Records with scene code:
* * *

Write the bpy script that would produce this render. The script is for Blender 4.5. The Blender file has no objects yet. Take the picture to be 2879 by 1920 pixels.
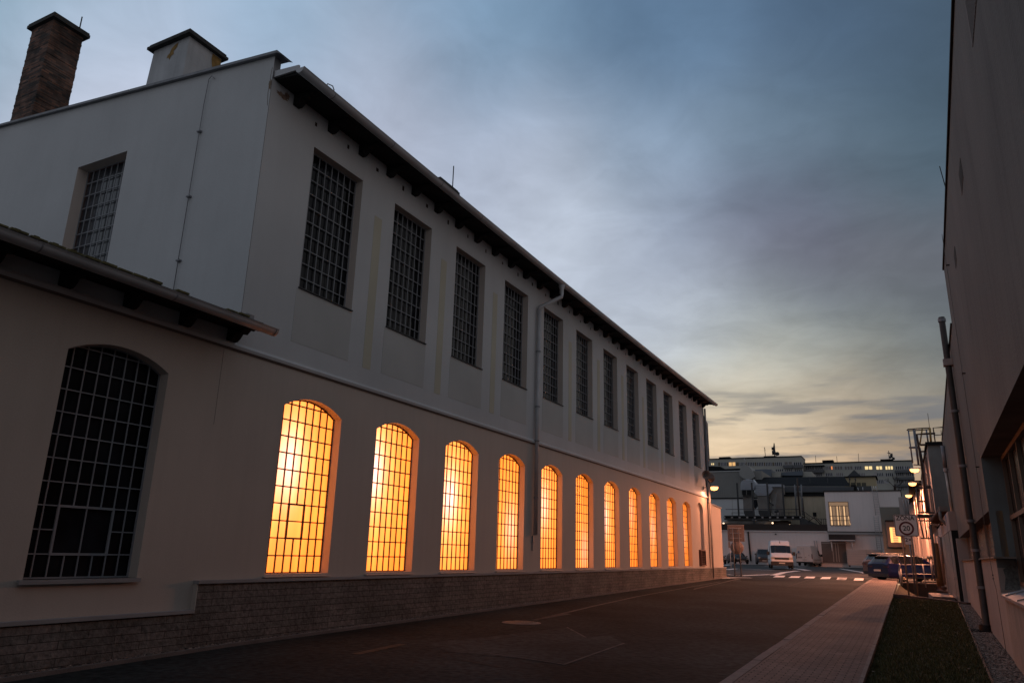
import bpy, bmesh, math, random
from math import sin, cos, pi, exp, sqrt
from mathutils import Vector, Matrix
random.seed(7)
SC = bpy.context.scene
COL = SC.collection
# ------------------------------------------------------------------ camera
# eye at the origin, +Y runs down the street, Z up, metres
FPX, YAW, PITCH, ROLL = 2070.1, 0.48571, 0.27786, 0.026416
_cy, _sy, _cp, _sp = cos(YAW), sin(YAW), cos(PITCH), sin(PITCH)
W_ = Vector((-_sy*_cp, _cy*_cp, _sp)); R0 = Vector((_cy, _sy, 0)); U0 = R0.cross(W_)
R_ = R0*cos(ROLL)+U0*sin(ROLL); U_ = -R0*sin(ROLL)+U0*cos(ROLL)
cam = bpy.data.cameras.new('camera'); camo = bpy.data.objects.new('camera', cam); COL.objects.link(camo)
cam.sensor_width = 36; cam.lens = FPX/2879*36; cam.clip_start = .1; cam.clip_end = 3000
camo.matrix_world = Matrix(((R_.x, U_.x, -W_.x, 0), (R_.y, U_.y, -W_.y, 0), (R_.z, U_.z, -W_.z, 0), (0, 0, 0, 1)))
SC.camera = camo
def ray(x, y): return W_+R_*((x-1439.5)/FPX)-U_*((y-960)/FPX)
def at(x, y, Y): d = ray(x, y); return d*(Y/d.y)          # survey point -> world point at distance Y down the street
def lin(c):
    f = lambda v: (v/255/12.92) if v <= 10 else ((v/255+.055)/1.055)**2.4
    return tuple(f(v) for v in c)
# ------------------------------------------------------------------ sky (dusk, colours by direction)
wd = bpy.data.worlds.new('World'); SC.world = wd; wd.use_nodes = True
nt = wd.node_tree; nt.nodes.clear()
def N(t, **k):
    n = nt.nodes.new(t)
    for a, b in k.items(): setattr(n, a, b)
    return n
def L(a, b): nt.links.new(a, b)
K = 1/.8166
SKY = [(30,20,(146,168,188)),(300,60,(168,184,205)),(250,250,(188,197,216)),(700,40,(154,176,200)),(850,220,(178,189,210)),
 (1100,100,(136,160,186)),(1100,360,(176,187,207)),(1500,60,(98,124,152)),(1900,60,(80,102,126)),(2150,60,(72,91,110)),(1500,350,(142,160,182)),
 (1350,540,(180,190,206)),(1550,600,(152,163,181)),(1800,350,(106,124,143)),(2100,350,(86,103,118)),(1800,620,(114,125,141)),(2080,640,(97,109,121)),
 (1550,770,(182,190,198)),(1800,790,(144,156,160)),(2090,800,(112,126,134)),(1720,890,(190,190,176)),(1950,900,(152,157,146)),(2110,930,(136,142,132)),
 (1750,975,(212,196,168)),(2000,990,(172,160,138)),(1720,1045,(224,196,160)),(1900,1045,(208,178,146)),(2080,1045,(176,152,128))]
pts = [(ray(x*K, y*K).normalized(), lin(c)) for x, y, c in SKY]
pts += [(Vector((0,0,1)), lin((110,130,155))), (Vector((1,0,.9)).normalized(), lin((122,126,134))), (Vector((1,0,.25)).normalized(), lin((150,140,138))),
        (Vector((1,-1,.5)).normalized(), lin((135,138,146))), (Vector((-1,0,.5)).normalized(), lin((155,165,180))), (Vector((0,-1,.5)).normalized(), lin((132,136,146))),
        (Vector((0,-1,.05)).normalized(), lin((120,118,120))), (Vector((-1,-.2,.1)).normalized(), lin((150,155,160)))]
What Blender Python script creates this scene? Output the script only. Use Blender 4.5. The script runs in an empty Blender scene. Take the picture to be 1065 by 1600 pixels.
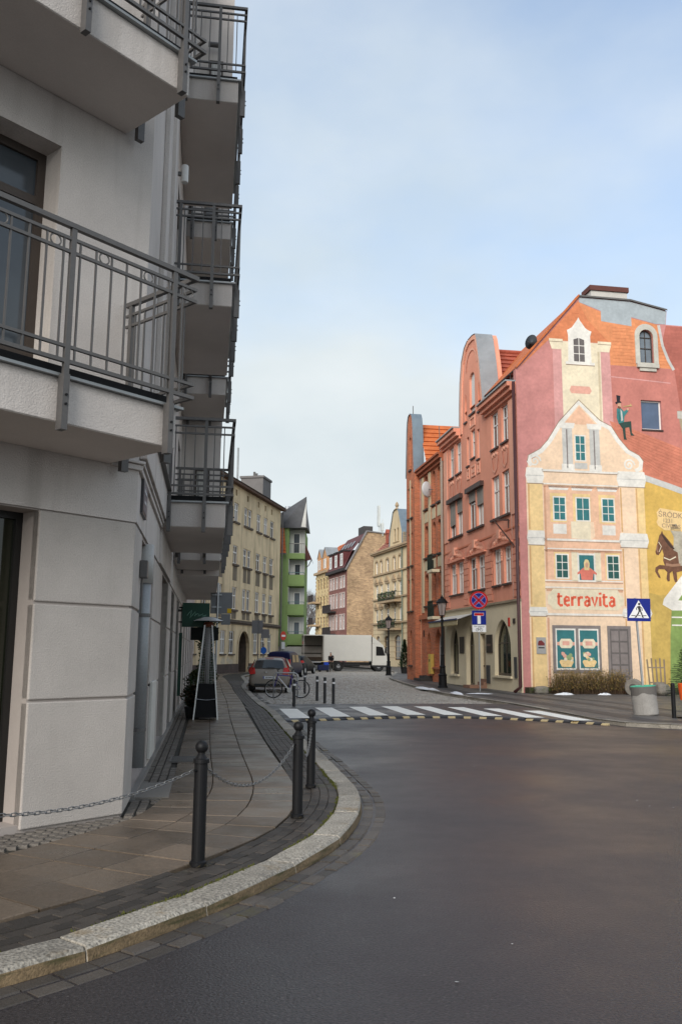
import bpy, bmesh, math, random
from mathutils import Vector, Matrix
from mathutils.geometry import tessellate_polygon
R_ = math.radians
random.seed(7)
scn = bpy.context.scene
COL = scn.collection
# ---------------------------------------------------------------- camera
CAM_H = 1.7; PITCH = R_(9.2); ROLL = R_(0.5); FPX = 1362.0
fw = Vector((0, math.cos(PITCH), math.sin(PITCH))); u0 = Vector((0, -math.sin(PITCH), math.cos(PITCH))); r0 = Vector((1, 0, 0))
rt = r0*math.cos(ROLL)+u0*math.sin(ROLL); up = u0*math.cos(ROLL)-r0*math.sin(ROLL)
cd = bpy.data.cameras.new('camera'); cam = bpy.data.objects.new('camera', cd); COL.objects.link(cam)
cd.sensor_fit = 'VERTICAL'; cd.sensor_height = 36.0; cd.lens = 36.0*FPX/1600.0; cd.clip_end = 2000; cd.clip_start = .05
m = Matrix((rt, up, -fw)).transposed().to_4x4(); m.translation = Vector((0, 0, CAM_H)); cam.matrix_world = m
scn.camera = cam
# ---------------------------------------------------------------- sky, sun, exposure
SUN_EL, SUN_AZ = 27.0, -161.0       # azimuth from +Y clockwise (behind left)
w = bpy.data.worlds.new('World'); scn.world = w; w.use_nodes = True
nt = w.node_tree; nt.nodes.clear()
def N(t, **k):
    n = nt.nodes.new(t)
    for a, b in k.items():
        if a.startswith('i_'): n.inputs[a[2:]].default_value = b
        else: setattr(n, a, b)
    return n
def L(a, b): nt.links.new(a, b)
out = N('ShaderNodeOutputWorld'); bg = N('ShaderNodeBackground'); bg.inputs['Strength'].default_value = .15
sky = N('ShaderNodeTexSky', sky_type='NISHITA', sun_disc=False, sun_elevation=R_(SUN_EL), sun_rotation=R_(SUN_AZ), air_density=1.0, dust_density=1.2, ozone_density=1.0)
tc = N('ShaderNodeTexCoord'); sep = N('ShaderNodeSeparateXYZ'); L(tc.outputs['Generated'], sep.inputs[0])
mr = N('ShaderNodeMapRange'); L(sep.outputs['Z'], mr.inputs[0])
for i, v in zip((1, 2, 3, 4), (0.20, .70, 1.05, .42)): mr.inputs[i].default_value = v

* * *

Each record should be quoted exactly, with the images omitted.

Write the bpy script that would produce this render. The script is for Blender 4.5. The Blender file has no objects yet. Take the picture to be 2879 by 1920 pixels.
import bpy, bmesh, math, random
from math import sin, cos, pi, exp, sqrt
from mathutils import Vector, Matrix
random.seed(7)
SC = bpy.context.scene
COL = SC.collection
# ------------------------------------------------------------------ camera
# eye at the origin, +Y runs down the street, Z up, metres
FPX, YAW, PITCH, ROLL = 2070.1, 0.48571, 0.27786, 0.026416
_cy, _sy, _cp, _sp = cos(YAW), sin(YAW), cos(PITCH), sin(PITCH)
W_ = Vector((-_sy*_cp, _cy*_cp, _sp)); R0 = Vector((_cy, _sy, 0)); U0 = R0.cross(W_)
R_ = R0*cos(ROLL)+U0*sin(ROLL); U_ = -R0*sin(ROLL)+U0*cos(ROLL)
cam = bpy.data.cameras.new('camera'); camo = bpy.data.objects.new('camera', cam); COL.objects.link(camo)
cam.sensor_width = 36; cam.lens = FPX/2879*36; cam.clip_start = .1; cam.clip_end = 3000
camo.matrix_world = Matrix(((R_.x, U_.x, -W_.x, 0), (R_.y, U_.y, -W_.y, 0), (R_.z, U_.z, -W_.z, 0), (0, 0, 0, 1)))
SC.camera = camo
def ray(x, y): return W_+R_*((x-1439.5)/FPX)-U_*((y-960)/FPX)
def at(x, y, Y): d = ray(x, y); return d*(Y/d.y)          # survey point -> world point at distance Y down the street
def lin(c):
    f = lambda v: (v/255/12.92) if v <= 10 else ((v/255+.055)/1.055)**2.4
    return tuple(f(v) for v in c)
# ------------------------------------------------------------------ sky (dusk, colours by direction)
wd = bpy.data.worlds.new('World'); SC.world = wd; wd.use_nodes = True
nt = wd.node_tree; nt.nodes.clear()
def N(t, **k):
    n = nt.nodes.new(t)
    for a, b in k.items(): setattr(n, a, b)
    return n
def L(a, b): nt.links.new(a, b)
K = 1/.8166
SKY = [(30,20,(146,168,188)),(300,60,(168,184,205)),(250,250,(188,197,216)),(700,40,(154,176,200)),(850,220,(178,189,210)),
 (1100,100,(136,160,186)),(1100,360,(176,187,207)),(1500,60,(98,124,152)),(1900,60,(80,102,126)),(2150,60,(72,91,110)),(1500,350,(142,160,182)),
 (1350,540,(180,190,206)),(1550,600,(152,163,181)),(1800,350,(106,124,143)),(2100,350,(86,103,118)),(1800,620,(114,125,141)),(2080,640,(97,109,121)),
 (1550,770,(182,190,198)),(1800,790,(144,156,160)),(2090,800,(112,126,134)),(1720,890,(190,190,176)),(1950,900,(152,157,146)),(2110,930,(136,142,132)),
 (1750,975,(212,196,168)),(2000,990,(172,160,138)),(1720,1045,(224,196,160)),(1900,1045,(208,178,146)),(2080,1045,(176,152,128))]
pts = [(ray(x*K, y*K).normalized(), lin(c)) for x, y, c in SKY]
pts += [(Vector((0,0,1)), lin((110,130,155))), (Vector((1,0,.9)).normalized(), lin((122,126,134))), (Vector((1,0,.25)).normalized(), lin((150,140,138))),
        (Vector((1,-1,.5)).normalized(), lin((135,138,146))), (Vector((-1,0,.5)).normalized(), lin((155,165,180))), (Vector((0,-1,.5)).normalized(), lin((132,136,146))),
        (Vector((0,-1,.05)).normalized(), lin((120,118,120))), (Vector((-1,-.2,.1)).normalized(), lin((150,155,160)))]
What Blender Python script creates this scene? Output the script only. Use Blender 4.5. The script runs in an empty Blender scene. Take the picture to be 1065 by 1600 pixels.
import bpy, bmesh, math, random
from mathutils import Vector, Matrix
from mathutils.geometry import tessellate_polygon
R_ = math.radians
random.seed(7)
scn = bpy.context.scene
COL = scn.collection
# ---------------------------------------------------------------- camera
CAM_H = 1.7; PITCH = R_(9.2); ROLL = R_(0.5); FPX = 1362.0
fw = Vector((0, math.cos(PITCH), math.sin(PITCH))); u0 = Vector((0, -math.sin(PITCH), math.cos(PITCH))); r0 = Vector((1, 0, 0))
rt = r0*math.cos(ROLL)+u0*math.sin(ROLL); up = u0*math.cos(ROLL)-r0*math.sin(ROLL)
cd = bpy.data.cameras.new('camera'); cam = bpy.data.objects.new('camera', cd); COL.objects.link(cam)
cd.sensor_fit = 'VERTICAL'; cd.sensor_height = 36.0; cd.lens = 36.0*FPX/1600.0; cd.clip_end = 2000; cd.clip_start = .05
m = Matrix((rt, up, -fw)).transposed().to_4x4(); m.translation = Vector((0, 0, CAM_H)); cam.matrix_world = m
scn.camera = cam
# ---------------------------------------------------------------- sky, sun, exposure
SUN_EL, SUN_AZ = 27.0, -161.0       # azimuth from +Y clockwise (behind left)
w = bpy.data.worlds.new('World'); scn.world = w; w.use_nodes = True
nt = w.node_tree; nt.nodes.clear()
def N(t, **k):
    n = nt.nodes.new(t)
    for a, b in k.items():
        if a.startswith('i_'): n.inputs[a[2:]].default_value = b
        else: setattr(n, a, b)
    return n
def L(a, b): nt.links.new(a, b)
out = N('ShaderNodeOutputWorld'); bg = N('ShaderNodeBackground'); bg.inputs['Strength'].default_value = .15
sky = N('ShaderNodeTexSky', sky_type='NISHITA', sun_disc=False, sun_elevation=R_(SUN_EL), sun_rotation=R_(SUN_AZ), air_density=1.0, dust_density=1.2, ozone_density=1.0)
tc = N('ShaderNodeTexCoord'); sep = N('ShaderNodeSeparateXYZ'); L(tc.outputs['Generated'], sep.inputs[0])
mr = N('ShaderNodeMapRange'); L(sep.outputs['Z'], mr.inputs[0])
for i, v in zip((1, 2, 3, 4), (0.20, .70, 1.05, .42)): mr.inputs[i].default_value = v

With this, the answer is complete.